Yes. If you pause the vid in Tweet you can see it behind his back at about 3 seconds in. He throws it behind the fence and then raises his hands all in the same movement with his body and fence obscuring the view of the gun as he tosses it away. All that and cop firing happens in the space of 2 seconds at the most.

I think it's a tough one. The cop wouldn't have known he tossed it and the raising of his hands could have been to fire. That does beg the question why he asked him to raise his hands instead of telling him to drop the weapon but with the gun going out of view like that there was no way of knowing if he still had it in his hands as he raised them. If he waits to find out the cop could be deadd. If the kid had dropped it behind him just straight down on the ground then I guess there's a chance it wouldn't have happened.
 
Yes. If you pause the vid in Tweet you can see it behind his back at about 3 seconds in. He throws it behind the fence and then raises his hands all in the same movement with his body and fence obscuring the view of the gun as he tosses it away. All that and cop firing happens in the space of 2 seconds at the most.
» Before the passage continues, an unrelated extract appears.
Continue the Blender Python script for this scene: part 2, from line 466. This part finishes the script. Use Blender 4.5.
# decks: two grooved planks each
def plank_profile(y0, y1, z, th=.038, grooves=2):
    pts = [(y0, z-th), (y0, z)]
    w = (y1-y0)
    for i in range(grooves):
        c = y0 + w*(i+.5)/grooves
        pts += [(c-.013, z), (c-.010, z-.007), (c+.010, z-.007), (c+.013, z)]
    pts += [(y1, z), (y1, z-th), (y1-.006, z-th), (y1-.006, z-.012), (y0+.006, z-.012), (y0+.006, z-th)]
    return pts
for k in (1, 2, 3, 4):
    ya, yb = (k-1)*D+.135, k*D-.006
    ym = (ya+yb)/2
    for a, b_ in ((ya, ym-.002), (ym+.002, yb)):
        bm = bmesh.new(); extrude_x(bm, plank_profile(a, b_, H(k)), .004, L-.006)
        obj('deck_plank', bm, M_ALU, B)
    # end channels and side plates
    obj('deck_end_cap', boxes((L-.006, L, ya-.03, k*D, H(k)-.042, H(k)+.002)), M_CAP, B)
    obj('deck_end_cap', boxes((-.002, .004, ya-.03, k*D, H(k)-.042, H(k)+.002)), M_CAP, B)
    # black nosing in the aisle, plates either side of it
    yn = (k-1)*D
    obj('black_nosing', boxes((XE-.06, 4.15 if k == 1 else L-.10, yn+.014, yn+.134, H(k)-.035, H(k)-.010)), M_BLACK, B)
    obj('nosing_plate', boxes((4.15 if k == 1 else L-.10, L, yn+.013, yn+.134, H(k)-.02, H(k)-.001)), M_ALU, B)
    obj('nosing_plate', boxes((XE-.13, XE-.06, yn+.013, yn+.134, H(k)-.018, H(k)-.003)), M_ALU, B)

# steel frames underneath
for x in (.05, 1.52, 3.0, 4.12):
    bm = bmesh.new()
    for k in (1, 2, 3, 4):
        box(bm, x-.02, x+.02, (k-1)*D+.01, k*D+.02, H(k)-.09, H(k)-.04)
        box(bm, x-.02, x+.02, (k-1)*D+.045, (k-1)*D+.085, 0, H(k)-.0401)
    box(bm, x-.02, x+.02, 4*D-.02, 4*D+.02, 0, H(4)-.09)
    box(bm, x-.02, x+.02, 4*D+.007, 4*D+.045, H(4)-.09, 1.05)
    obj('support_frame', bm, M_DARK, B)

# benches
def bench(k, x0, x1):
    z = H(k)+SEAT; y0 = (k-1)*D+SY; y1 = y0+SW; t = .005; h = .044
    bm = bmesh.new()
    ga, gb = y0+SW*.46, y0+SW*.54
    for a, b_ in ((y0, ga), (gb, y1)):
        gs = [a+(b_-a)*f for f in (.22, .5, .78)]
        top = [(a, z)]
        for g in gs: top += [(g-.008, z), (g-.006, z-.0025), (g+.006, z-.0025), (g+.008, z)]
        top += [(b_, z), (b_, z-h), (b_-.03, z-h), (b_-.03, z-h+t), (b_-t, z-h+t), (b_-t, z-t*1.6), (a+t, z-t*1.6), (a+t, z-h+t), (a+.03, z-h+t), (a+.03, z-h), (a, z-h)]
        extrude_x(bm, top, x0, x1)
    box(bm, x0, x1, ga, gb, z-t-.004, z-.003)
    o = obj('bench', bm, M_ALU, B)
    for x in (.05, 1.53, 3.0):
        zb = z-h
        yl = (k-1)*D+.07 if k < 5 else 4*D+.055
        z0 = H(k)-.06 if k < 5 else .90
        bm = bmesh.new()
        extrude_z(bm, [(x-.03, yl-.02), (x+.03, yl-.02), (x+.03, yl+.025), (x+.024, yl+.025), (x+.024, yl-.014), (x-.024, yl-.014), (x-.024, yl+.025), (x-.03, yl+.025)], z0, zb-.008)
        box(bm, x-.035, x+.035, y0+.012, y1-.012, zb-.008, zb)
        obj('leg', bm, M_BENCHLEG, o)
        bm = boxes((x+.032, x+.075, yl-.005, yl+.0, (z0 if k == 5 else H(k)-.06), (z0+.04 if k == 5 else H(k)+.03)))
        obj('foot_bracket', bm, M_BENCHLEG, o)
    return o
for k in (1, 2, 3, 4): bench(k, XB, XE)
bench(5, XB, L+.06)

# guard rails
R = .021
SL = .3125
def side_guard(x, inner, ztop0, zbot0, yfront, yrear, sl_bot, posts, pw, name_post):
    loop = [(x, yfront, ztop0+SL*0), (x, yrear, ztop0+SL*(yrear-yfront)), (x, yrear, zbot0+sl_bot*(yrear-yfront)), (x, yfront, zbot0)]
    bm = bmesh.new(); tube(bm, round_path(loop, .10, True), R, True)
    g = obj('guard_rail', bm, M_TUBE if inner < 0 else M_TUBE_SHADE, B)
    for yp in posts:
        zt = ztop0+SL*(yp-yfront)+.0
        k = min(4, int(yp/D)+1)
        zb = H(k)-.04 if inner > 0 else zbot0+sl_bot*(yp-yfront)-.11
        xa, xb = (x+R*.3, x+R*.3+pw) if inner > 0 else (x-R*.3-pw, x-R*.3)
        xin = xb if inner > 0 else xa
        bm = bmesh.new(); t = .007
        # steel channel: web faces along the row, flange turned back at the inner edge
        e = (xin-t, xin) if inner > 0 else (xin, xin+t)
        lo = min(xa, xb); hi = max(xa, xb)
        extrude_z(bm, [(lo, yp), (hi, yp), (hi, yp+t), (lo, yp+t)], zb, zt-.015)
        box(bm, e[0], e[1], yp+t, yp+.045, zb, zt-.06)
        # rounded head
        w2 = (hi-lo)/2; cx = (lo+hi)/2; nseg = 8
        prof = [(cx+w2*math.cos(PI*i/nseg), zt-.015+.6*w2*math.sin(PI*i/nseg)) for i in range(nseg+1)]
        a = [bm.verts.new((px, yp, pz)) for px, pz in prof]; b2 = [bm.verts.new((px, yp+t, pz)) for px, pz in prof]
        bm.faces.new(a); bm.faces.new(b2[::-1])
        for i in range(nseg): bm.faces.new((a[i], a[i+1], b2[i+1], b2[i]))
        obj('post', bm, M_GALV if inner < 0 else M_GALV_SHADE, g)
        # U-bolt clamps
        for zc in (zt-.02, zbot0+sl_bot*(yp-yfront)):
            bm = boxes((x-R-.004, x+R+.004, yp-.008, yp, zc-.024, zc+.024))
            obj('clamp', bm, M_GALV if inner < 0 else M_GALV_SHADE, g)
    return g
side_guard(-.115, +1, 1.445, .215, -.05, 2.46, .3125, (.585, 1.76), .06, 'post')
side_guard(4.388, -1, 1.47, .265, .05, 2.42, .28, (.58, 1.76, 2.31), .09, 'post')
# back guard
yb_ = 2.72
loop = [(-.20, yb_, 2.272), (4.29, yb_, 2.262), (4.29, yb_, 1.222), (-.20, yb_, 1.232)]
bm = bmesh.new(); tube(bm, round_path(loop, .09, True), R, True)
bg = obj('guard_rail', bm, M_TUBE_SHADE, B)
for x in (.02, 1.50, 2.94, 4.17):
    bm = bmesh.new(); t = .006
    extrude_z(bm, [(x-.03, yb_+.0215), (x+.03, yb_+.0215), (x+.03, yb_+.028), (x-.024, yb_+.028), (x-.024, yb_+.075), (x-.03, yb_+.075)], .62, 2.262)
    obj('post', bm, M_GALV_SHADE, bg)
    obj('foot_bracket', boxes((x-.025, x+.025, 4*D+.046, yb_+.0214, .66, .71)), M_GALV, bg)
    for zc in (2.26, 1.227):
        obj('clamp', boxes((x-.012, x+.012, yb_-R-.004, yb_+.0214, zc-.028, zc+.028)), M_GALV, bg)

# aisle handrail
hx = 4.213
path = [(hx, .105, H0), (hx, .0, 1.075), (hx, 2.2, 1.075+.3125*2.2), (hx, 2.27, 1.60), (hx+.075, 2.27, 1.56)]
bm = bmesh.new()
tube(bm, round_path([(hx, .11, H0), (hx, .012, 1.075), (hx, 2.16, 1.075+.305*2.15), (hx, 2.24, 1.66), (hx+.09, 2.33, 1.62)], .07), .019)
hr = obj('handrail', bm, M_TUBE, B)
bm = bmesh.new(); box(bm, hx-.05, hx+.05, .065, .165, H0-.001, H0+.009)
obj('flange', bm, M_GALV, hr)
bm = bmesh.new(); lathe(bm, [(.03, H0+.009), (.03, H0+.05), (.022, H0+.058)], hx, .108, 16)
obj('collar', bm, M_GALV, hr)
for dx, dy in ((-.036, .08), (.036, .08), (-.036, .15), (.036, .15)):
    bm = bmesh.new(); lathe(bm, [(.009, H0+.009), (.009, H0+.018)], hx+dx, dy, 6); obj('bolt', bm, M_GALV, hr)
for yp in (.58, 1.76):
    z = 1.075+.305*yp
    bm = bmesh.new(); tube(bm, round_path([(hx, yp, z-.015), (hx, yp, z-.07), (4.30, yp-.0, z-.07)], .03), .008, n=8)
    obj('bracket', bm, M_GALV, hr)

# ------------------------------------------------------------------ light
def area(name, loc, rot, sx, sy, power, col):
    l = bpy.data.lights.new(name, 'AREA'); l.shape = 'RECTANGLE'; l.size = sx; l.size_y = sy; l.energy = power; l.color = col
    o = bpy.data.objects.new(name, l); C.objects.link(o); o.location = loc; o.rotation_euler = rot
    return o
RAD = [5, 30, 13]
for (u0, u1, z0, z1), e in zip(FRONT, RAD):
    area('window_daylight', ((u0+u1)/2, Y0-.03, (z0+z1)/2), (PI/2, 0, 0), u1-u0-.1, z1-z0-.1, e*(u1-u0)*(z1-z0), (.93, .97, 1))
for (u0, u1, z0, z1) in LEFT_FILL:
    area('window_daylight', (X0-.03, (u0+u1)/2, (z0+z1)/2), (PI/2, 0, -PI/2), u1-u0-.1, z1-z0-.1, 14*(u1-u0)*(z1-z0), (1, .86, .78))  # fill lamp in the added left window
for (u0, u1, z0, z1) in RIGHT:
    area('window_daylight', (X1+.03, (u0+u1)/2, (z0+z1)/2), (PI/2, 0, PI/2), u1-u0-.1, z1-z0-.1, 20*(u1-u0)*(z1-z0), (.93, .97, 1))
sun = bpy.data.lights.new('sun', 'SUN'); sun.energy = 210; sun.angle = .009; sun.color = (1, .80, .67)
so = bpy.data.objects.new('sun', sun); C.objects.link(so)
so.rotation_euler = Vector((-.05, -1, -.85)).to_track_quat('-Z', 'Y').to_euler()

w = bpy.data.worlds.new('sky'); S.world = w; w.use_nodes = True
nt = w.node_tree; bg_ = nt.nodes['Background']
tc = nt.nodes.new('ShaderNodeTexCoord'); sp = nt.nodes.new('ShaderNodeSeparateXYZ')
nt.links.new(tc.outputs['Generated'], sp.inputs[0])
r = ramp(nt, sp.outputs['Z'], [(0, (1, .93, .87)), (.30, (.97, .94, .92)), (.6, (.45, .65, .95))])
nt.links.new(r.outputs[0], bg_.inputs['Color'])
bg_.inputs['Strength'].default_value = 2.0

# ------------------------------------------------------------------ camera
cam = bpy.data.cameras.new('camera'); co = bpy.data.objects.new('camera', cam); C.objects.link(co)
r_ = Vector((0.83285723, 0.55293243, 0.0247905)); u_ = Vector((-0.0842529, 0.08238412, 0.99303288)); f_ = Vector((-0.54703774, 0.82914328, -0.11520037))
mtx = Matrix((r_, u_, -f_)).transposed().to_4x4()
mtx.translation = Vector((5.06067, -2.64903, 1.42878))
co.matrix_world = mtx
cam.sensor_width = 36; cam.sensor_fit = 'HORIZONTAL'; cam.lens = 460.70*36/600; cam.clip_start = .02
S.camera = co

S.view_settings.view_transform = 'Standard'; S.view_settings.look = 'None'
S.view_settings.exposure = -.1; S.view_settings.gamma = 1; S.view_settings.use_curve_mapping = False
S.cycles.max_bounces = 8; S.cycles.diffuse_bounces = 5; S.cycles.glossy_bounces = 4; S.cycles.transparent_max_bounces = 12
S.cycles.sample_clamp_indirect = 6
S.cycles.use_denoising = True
I think it's a tough one. The cop wouldn't have known he tossed it and the raising of his hands could have been to fire. That does beg the question why he asked him to raise his hands instead of telling him to drop the weapon but with the gun going out of view like that there was no way of knowing if he still had it in his hands as he raised them. If he waits to find out he could be dead. If the kid had dropped it behind him just straight down on the ground then I guess there's a chance it wouldn't have happened.

I'm sorry, but for me this is not a tough one. He was ordered to put his hands up. He put his hands up. If the officer is so rattled he/she still murders that child even as he is doing what he is told then he/she sure as hell should not be an officer and sure as hell belongs in jail for manslaughter.
 
Teenagers like to be out late. Maybe he snuck out of the house. I know I did plenty of times at that age. Most rational people would wonder why the police shot him when his hands were up.

My issue here isnt that it was 2am...more that he’s out with someone firing random gunshots off into the night.


Why was he out so late is basically the same as “why was she wearing a short skirt”.

If that’s supposed to be aimed at me, then that’s not even close to what I’m asking or saying, so I’ll assume it’s not.
 
It's super cool that the American state has basically made around 700,000 Paul Blart mall cops into an occupying army and some people instead still want to debate why a kid was outside at 2am.

It's the same arguments over and over again.
 
I'm sorry, but for me this is not a tough one. He was ordered to put his hands up. He put his hands up. If the officer is so rattled he/she still murders that child even as he is doing what he is told then he/she sure as hell should not be an officer and sure as hell belongs in jail for manslaughter.
Another instance of sheer negligence at a minimum.